Abraham Lincoln – April 11, 1865

I strongly recommend these thoughts from Abraham Lincoln be kept in mind as test plans are forged,

Unprecedented case

Each test cycle is a completely new experience. Software development is amazing because the combination of functionalities represents endless possibilities. Like introducing a child into a family, introducing a list of new features into an application causes change and sometimes shock. The QA team should have their list of standard test cases, but this list must grow. Using the standard set of cases alone will lead to insufficient testing. Don’t disappoint your end users with problems the that result from insufficient testing. Plan each test as if it were the first time the application was tested.

Important and sudden changes

As mentioned in an earlier essay, because of the issues which occur during development, the quality assurance cycle is usually cut short. Depending on the software project management process used by your company, the product that finally makes it to the quality assurance team may contain 25% more features than originally planned. Plan for this change as you design your schedule. Plan to quickly reprioritize and rearrange your milestones activities and deliverables. Also keep in mind the project management principle that if change is introduced into the schedule the “project balance” will be disrupted. This balance consists of scope, resources, due date and budget. Also keep in mind adding new team members slows down the project as detailed in this article from Wikipedia.

The quality assurance manager should always be abreast of the following:

  1. The priorities of the organization.
  2. The priorities of the development project.
  3. The priorities of each quality assurance test and how these support the development project.

A new entanglement – 

These changes come with a ”Yin and Yang” balance. First the Yin – Keeping these priorities constantly in mind helps when you must quickly shift tests around to support

development changes. Rigid adherence to your initial test plan will only serve to frustrate the development process. This will result in changes not being tested and blaming the development team when production bugs are discovered. Agreeing to development scope before the project begins is essential, but the reality of shifting priorities and ever tighter deadlines requires a flexible mindset.

The “Yang” is simple and includes two principles. The first is attentive project management. As priorities shift the project balance is disturbed. If more features must be tested, the more the quality assurance deadline must be extended. If the deadline cannot be extended, then lower priority features must be dropped from the release. If no feature may be dropped, your situation becomes more intense.
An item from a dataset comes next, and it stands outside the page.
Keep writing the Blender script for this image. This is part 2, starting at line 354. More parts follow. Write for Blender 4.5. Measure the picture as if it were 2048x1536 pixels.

If this is the case you have two additional options which will not save much time, if any. These are to add additional testing tools and or adding additional team members. Most project management guidelines and mathematical models demonstrate the net gain to these two steps is practically null due to “ramp-up time”. These final two options also cause the test cycle to go over budget.

Important principles may, and must, be inflexible –

If the test cycle cannot go over budget, cannot drop features and not extend the deadline then the “Yang” principle must be applied. As a very basic part of quality assurance management, an acceptable rate of production “bugs” must be established. This should be calculated in one of two ways; percentage or ratio of bugs to use cases. This is one of the quality assurance manager’s critical numbers and should be calculated at the same time after each release. Another critical number is the rate at which new bugs are reported after a release.

Make some new announcement to the people of the South – 

I recommend running the failure rate (percentage or ratio) at the average time that the rate of reported bugs begins to decline. Knowing the critical numbers gives the quality assurance manager a lot of power to push back. If the enterprise has decided the acceptable rate of production bugs is 10% and you are relatively sure, this will be higher due to changing priorities, stake holders must be informed. At this point the quality of the release becomes an enterprise management issue and not one of quality assurance management.

Abraham Lincoln was right to establish that Such exclusive, and inflexible plan, would surely become a new entanglement. However managing flexible principles does not dismiss responsibility either on the part of the quality assurance manager or the enterprise.